Thank you for your help. 20 years in the service didn't make me a mechanic, but it sure took away my fear of tearing into things......
the rear rotors have extra holes for tool clearance to adjust the parking brake. someone probably tried to compensate for the perceived runout by mounting the rotor off of it's regular orientation. but this will not solve the problem at all because the spindle is suspect.
On one the two larger holes in the rotor were lined up with the corresponding holes in the hub.
:skep: :skep:
There are only 5 "correct" holes on each rotor hat. Perhaps someone was trying to fit the drilled out rivet holes onto the lugs, or (already mentioned) use the hole for the parking brake adjustment - but there aren't enough of those (only one as I remember). Make sure the correct holes are being used. I would have thought there would be some wear indicating the correct holes.

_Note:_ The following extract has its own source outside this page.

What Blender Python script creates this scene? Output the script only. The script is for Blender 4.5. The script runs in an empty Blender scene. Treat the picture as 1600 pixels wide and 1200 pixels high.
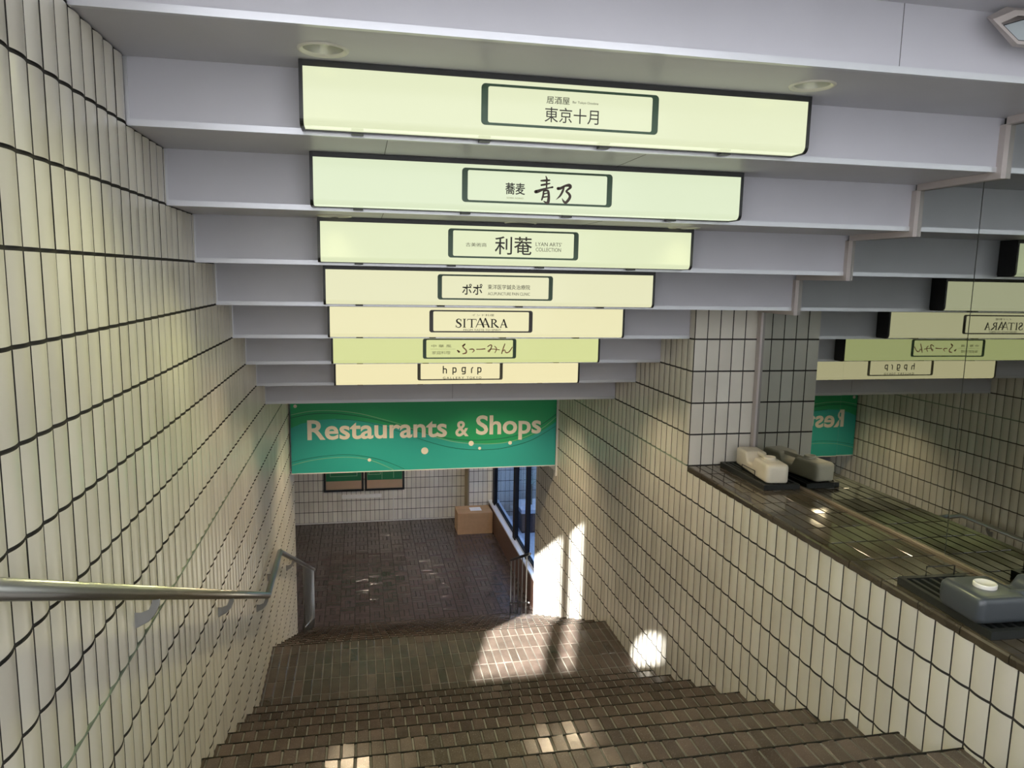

As you brake to a gentle stop, is there any pulsing in the brake pedal? Pulsing is typical of rotor wobble (runout). I've also seen dark areas on the rotors with alternate bright areas on the rotor which also might indicate out-of-spec runout. Causes might be the rotor itself or bad bearings.
Thought I should let you all know what I found out at the machine shop today. Runout on the left rear was found to be .008 and on the right rear .005! This on rotors that although 2 years old have less than a 1000 miles (mostly highway and all easy) on them.
The shop told me that they highly reccommend turning all rotors before installation. They sell all types in their parts store, foreign and domestic, and they claim that even the "good" American stuff very commonly comes in "warped".
I am now waiting for my caliper "O" ring rebuild kit to get here. I think I am gonna go ahead and pull the front rotors and have them checked and turned if needed.